Dystopian worlds: fiction’s latest trend

Janelle Moncada

Photo under  Creative Commons by Enokson
Photo under Creative Commons by Enokson

Imagine a world that is in disorder. A world where a nation is run by a totalitarian government, experiencing oppression, and the thought of death is constantly looming in the minds of citizens. Suddenly, an individual seeking a revolution arises and starts an uprising that will change the nation.

Does this sound familiar? It should, as it is the storyline of a couple dystopian novels that were recently published. A current trend of post-apocalyptic novels turned blockbuster movies has been circulating right after sparkling vampires had won over the hearts of audiences everywhere.

Series such as The Hunger Games by Suzanne Collins and Divergent by Veronica Roth have been highly popular among young adults. However, both series seem to contain the same storyline – the world is in complete chaos and someone needs to fix it.

The question, however, is why now? Why are dystopian novels turned into movies so popular among the young adult audiences now?

This fascinating genre of novels has stemmed from a long history, perhaps starting in the 1930s. According to The Guide to Dystopian Literature, post-apocalyptic novels are based on the fear of state. Novels such as 1984 by George Orwell and Fahrenheit 451 by Ray Bradbury were all inspired by communism and World War II.

Moving on, the “second wave” of dystopian literature was highly inspired by “environmental crises” and the Cold War. The Handmaid’s Tale by Margaret Atwood and Never Let Me Go by Kazuo Ishiguro are all novels that seemingly contain a sort of worry for the human body and “distrust of the state.”

Now, a wave of popular culture and the after-effects of September 11th, 2001 have sparked the interest of young adult audiences toward dystopian entertainment. The Hunger Games and Divergent are two popular novel series that have been turned into blockbuster films. 

Both movies differ in plot, as The Hunger Games series is set in a futuristic society, Panem, while the Divergent series is set in a post-apocalyptic society. Panem is run by a powerful government, that each year, chooses two teenagers from each of the twelve districts to battle in a competition that involves a fight to the death. Katniss Everdeen, a girl from District 12, volunteers to participate in replacement of her younger sister, Prim. This then starts and leads toward the uprising that is described later in the books.

On the other hand, the Divergent series, set in a post-apocalyptic society, is divided into five factions – Abnegation, Amity, Candor, Dauntless, and Erudite.

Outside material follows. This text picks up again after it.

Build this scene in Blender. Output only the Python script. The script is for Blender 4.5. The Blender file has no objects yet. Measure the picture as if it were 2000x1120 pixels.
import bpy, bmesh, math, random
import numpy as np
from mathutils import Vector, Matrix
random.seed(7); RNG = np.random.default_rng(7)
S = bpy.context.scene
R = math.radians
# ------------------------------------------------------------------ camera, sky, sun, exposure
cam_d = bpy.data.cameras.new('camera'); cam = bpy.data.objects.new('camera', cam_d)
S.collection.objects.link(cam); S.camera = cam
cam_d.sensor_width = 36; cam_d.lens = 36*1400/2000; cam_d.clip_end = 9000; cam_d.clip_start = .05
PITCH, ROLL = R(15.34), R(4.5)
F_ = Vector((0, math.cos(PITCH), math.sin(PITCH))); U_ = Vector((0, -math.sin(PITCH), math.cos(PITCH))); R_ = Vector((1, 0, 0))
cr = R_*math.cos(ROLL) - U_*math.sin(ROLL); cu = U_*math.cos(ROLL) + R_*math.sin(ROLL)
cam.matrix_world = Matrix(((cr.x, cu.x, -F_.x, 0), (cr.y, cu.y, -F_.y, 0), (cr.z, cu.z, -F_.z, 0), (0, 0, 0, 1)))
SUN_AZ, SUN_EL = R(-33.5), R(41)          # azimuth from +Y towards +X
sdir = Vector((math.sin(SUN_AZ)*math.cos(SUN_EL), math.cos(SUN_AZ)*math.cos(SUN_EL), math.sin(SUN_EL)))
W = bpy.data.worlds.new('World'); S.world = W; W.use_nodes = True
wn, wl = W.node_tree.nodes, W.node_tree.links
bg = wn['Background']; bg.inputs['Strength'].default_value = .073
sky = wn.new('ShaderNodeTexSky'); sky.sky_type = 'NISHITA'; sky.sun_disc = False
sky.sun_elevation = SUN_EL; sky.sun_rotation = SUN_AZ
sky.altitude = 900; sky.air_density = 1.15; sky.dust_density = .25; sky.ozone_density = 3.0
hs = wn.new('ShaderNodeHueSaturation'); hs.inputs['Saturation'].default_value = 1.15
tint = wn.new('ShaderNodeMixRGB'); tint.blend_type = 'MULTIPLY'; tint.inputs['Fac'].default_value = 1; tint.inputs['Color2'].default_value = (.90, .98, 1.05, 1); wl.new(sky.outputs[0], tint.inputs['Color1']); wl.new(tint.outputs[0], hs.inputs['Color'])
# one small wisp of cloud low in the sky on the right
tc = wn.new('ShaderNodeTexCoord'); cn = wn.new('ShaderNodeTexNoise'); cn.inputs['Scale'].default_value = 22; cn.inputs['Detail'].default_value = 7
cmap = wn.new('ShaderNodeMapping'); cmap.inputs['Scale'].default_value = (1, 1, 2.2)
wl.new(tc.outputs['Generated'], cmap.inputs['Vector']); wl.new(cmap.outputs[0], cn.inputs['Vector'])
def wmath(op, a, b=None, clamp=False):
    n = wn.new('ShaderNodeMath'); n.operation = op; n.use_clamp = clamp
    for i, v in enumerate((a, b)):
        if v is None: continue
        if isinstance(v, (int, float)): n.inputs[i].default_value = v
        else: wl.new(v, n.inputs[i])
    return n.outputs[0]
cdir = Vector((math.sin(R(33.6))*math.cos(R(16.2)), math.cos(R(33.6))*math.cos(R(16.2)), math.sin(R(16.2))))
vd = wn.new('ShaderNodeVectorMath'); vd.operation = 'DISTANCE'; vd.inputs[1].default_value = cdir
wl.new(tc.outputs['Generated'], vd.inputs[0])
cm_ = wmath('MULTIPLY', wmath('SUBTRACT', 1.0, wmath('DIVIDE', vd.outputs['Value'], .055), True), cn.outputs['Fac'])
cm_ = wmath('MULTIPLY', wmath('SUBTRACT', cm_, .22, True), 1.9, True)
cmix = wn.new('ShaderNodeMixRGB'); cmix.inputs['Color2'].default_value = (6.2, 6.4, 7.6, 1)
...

The story follows Beatrice “Tris” Prior, who is in search for her own identity in this community that is divided. 

However, there is one trait that these two series have that past post-apocalyptic novels have lacked: romance.

Romance mixed with a tough heroine are aspects that both novels contain. The authors of these novels made sure to incorporate some sort of love interest between the heroine and her companion while they are starting and seeking for a rebellion. For example, in The Hunger Games series, Katniss Everdeen eventually falls in love with her District 12 partner, Peeta Mellark. In Divergent, Tris falls in love with Four while training in the Dauntless faction.

This connection between two characters targets the interest of young adult audiences, more specifically the women. Perhaps Hollywood decided to turn these novels into movies because the trend of romance between vampires and humans has been run down and has finally come to an end.

However, there is a much deeper meaning as to why audiences are so drawn to post-apocalyptic stories today. A theory suggests that the attraction could be because today’s generation has been impacted greatly by the September 11th attacks. The fear or worry that a disastrous event can occur at any time could be instilled within the minds of young adults today.

According to Cecilia Goodnow, this genre of literature is favorited because “it mirrors a world beset by some of the most frightening problems in recent memory, from climate change to terrorism and the shredding of privacy and free will.”

Furthermore, according to a recent studyThe Hunger Games seems to reflect “the post-9/11 era where individual freedoms have been threatened.” The study gives the example of when Katniss experiences the perils of “speaking out against the government.” This in turn can be seen as a comment “on the ease in which an American citizen today could be reclassified as an enemy of the state.”

By seeing these fictional characters live out and fight against the communal fear within their world, it easily depicts the “what could happen” if today’s world experienced that.

“It is the fear and sense that something is shifting that draws the attention of young audiences today,” says Laura Garcia-Moreno, SF State humanities professor.

Whether or not it is about rebellion or a journey toward a more simplified life, what each heroine within these dystopian novels give their audience is hope; hope for a better life and hope for a better future.